* begin PROVIDED MATERIAL *

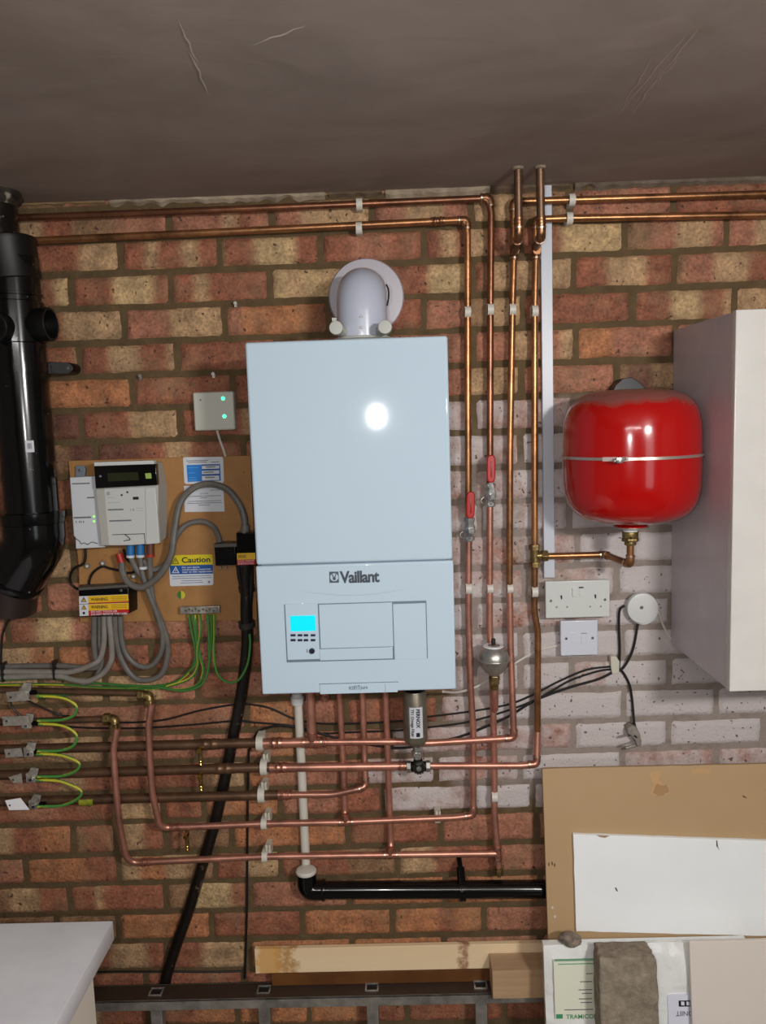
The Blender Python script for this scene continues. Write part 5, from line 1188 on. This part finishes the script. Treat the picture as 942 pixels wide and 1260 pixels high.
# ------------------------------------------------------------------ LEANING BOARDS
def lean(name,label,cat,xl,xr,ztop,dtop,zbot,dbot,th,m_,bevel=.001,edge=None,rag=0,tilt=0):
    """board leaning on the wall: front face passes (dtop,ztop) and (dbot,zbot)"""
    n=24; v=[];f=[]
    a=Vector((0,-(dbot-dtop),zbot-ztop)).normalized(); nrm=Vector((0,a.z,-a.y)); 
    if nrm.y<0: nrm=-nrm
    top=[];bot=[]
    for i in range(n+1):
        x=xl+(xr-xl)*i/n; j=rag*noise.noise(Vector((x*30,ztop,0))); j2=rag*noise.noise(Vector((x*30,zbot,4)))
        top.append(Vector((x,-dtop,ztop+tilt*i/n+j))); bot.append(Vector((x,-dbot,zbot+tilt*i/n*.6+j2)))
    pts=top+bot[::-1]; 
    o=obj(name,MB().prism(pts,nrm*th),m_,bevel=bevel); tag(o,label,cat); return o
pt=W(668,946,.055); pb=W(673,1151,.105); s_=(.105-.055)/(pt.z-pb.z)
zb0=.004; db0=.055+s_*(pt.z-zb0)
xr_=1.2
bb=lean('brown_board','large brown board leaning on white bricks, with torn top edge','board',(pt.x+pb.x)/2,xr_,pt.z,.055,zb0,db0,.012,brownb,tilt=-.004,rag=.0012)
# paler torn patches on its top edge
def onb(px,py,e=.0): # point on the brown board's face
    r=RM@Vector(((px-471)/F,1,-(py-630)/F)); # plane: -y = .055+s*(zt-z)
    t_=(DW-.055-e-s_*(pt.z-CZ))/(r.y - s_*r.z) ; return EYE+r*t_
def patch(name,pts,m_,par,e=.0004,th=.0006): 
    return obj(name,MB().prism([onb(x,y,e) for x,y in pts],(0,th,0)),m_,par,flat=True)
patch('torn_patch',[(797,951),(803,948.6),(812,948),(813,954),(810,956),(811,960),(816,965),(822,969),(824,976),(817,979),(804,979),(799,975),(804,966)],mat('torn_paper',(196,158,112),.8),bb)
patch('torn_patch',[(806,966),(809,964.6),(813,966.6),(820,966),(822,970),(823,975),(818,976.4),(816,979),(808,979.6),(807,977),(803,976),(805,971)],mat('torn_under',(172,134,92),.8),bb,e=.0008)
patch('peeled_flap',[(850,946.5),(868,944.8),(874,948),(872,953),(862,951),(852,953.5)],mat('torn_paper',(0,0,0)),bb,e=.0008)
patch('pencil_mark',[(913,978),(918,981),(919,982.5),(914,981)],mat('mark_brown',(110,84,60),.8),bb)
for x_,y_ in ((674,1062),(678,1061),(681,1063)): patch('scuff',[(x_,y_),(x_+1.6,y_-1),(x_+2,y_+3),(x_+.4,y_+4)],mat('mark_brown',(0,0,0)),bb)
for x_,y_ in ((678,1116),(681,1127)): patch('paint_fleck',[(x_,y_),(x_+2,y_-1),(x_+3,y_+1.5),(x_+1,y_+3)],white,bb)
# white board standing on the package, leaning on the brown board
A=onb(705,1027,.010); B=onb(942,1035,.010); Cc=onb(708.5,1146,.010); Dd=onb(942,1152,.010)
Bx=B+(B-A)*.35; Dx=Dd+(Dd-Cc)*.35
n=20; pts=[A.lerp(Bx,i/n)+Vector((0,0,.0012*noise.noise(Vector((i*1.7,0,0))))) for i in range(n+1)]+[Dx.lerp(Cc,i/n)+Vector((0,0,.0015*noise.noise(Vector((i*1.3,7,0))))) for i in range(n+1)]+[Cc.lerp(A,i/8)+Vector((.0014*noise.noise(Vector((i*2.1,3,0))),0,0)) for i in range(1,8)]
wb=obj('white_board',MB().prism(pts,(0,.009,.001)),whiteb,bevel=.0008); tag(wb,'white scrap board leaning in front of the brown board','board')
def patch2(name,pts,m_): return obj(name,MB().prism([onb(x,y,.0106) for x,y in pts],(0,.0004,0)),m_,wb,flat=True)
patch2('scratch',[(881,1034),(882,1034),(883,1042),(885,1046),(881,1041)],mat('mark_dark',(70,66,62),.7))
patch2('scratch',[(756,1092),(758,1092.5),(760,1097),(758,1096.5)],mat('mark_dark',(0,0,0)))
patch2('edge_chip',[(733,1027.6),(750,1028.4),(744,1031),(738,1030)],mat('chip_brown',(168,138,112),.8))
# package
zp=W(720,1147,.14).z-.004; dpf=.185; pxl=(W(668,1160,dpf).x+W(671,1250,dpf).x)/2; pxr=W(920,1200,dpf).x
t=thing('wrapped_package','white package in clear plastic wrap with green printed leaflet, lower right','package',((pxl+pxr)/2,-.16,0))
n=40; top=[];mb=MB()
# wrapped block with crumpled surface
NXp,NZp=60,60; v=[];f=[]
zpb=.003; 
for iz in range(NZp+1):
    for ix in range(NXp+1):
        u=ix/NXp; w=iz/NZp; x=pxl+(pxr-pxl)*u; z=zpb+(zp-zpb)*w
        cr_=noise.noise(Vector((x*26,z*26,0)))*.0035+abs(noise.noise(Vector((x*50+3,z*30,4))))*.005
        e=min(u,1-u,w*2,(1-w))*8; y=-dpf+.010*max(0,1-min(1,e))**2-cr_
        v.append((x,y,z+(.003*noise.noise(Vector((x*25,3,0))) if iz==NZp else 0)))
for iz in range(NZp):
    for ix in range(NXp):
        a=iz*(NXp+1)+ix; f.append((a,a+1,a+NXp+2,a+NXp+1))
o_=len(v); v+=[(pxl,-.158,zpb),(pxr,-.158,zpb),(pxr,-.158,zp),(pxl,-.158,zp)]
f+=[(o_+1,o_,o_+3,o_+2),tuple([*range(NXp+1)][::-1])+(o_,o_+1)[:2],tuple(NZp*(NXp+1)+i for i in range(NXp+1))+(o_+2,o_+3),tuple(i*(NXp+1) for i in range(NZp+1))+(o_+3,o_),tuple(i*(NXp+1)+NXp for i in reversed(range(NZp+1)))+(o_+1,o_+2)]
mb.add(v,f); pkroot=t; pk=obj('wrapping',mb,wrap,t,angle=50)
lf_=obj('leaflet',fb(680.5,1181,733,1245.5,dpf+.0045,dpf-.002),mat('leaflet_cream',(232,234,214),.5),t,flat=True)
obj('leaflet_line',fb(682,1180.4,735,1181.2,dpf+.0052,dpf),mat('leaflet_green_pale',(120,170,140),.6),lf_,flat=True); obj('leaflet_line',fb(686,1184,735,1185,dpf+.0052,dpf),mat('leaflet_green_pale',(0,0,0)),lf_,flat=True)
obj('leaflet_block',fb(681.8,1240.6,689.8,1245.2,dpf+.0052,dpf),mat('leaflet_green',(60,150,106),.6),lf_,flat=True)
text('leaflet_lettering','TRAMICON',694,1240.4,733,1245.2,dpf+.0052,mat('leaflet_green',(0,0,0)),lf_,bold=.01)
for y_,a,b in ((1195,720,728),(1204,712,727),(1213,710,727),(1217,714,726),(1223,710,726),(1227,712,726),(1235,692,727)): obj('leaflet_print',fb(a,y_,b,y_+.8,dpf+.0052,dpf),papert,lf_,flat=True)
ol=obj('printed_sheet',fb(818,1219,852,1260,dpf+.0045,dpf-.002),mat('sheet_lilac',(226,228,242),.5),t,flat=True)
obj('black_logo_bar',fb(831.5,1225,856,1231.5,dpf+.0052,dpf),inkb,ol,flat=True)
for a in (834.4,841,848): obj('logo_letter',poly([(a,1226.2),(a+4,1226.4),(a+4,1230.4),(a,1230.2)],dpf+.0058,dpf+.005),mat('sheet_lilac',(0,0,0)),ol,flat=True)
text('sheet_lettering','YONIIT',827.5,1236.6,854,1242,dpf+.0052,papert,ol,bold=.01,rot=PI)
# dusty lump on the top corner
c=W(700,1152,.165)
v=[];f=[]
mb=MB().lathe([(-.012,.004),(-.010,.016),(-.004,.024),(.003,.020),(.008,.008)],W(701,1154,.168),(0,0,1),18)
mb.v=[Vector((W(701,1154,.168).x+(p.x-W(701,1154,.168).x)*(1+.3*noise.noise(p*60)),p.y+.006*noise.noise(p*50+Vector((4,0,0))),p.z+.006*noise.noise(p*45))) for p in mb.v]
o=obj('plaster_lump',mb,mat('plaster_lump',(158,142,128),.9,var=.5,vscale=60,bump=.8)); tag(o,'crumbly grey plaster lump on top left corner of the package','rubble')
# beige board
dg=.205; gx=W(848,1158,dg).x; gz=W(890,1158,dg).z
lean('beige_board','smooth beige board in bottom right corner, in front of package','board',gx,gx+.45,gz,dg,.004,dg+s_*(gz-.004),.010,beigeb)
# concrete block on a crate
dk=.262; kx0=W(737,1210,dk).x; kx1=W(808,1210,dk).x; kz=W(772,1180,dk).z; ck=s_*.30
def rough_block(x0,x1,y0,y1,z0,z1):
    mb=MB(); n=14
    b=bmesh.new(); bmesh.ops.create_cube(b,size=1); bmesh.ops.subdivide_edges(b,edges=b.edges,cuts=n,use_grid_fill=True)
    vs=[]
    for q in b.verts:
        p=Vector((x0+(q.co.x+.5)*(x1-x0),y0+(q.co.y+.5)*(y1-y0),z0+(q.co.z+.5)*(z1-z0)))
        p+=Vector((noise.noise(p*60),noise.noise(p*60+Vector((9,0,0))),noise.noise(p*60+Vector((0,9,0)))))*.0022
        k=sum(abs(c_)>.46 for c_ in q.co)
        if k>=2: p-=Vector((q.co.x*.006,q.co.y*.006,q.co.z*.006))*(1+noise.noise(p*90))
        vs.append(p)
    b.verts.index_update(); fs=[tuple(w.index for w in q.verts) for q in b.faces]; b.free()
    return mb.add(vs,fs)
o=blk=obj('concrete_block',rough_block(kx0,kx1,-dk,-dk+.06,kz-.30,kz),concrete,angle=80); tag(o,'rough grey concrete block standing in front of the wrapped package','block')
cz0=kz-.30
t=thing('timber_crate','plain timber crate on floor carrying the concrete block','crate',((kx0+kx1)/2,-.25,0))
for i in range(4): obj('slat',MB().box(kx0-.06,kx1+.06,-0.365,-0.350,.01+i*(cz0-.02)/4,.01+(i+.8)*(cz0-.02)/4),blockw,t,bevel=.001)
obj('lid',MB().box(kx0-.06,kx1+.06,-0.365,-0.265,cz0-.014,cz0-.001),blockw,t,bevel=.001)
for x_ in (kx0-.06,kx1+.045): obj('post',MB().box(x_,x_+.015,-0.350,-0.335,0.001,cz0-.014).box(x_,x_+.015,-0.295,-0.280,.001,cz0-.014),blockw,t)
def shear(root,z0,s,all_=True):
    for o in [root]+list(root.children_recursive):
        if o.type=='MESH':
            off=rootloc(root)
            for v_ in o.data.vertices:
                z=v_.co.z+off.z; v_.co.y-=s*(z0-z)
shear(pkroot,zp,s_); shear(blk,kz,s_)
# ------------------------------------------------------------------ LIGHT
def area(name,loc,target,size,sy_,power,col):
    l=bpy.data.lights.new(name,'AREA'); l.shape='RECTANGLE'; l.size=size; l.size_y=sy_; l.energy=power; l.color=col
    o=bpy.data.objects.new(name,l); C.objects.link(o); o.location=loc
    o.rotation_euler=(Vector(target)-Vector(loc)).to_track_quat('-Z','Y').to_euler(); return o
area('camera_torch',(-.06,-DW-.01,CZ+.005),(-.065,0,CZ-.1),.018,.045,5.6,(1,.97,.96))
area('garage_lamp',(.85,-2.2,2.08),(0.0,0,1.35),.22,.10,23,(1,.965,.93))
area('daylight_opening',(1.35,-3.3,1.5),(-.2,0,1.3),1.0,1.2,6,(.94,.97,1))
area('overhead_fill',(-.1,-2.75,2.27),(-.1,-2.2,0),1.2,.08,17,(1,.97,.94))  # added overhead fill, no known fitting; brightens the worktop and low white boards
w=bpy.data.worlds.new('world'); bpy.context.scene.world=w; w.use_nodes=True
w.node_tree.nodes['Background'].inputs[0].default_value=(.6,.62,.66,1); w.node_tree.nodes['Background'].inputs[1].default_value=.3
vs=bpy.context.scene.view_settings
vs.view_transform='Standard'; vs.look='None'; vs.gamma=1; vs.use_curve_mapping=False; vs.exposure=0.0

* end PROVIDED MATERIAL *

Go over the data above and copy every line that has the word "scene" in it.

THE RESULT >>
The Blender Python script for this scene continues. Write part 5, from line 1188 on. This part finishes the script. Treat the picture as 942 pixels wide and 1260 pixels high.
w=bpy.data.worlds.new('world'); bpy.context.scene.world=w; w.use_nodes=True
vs=bpy.context.scene.view_settings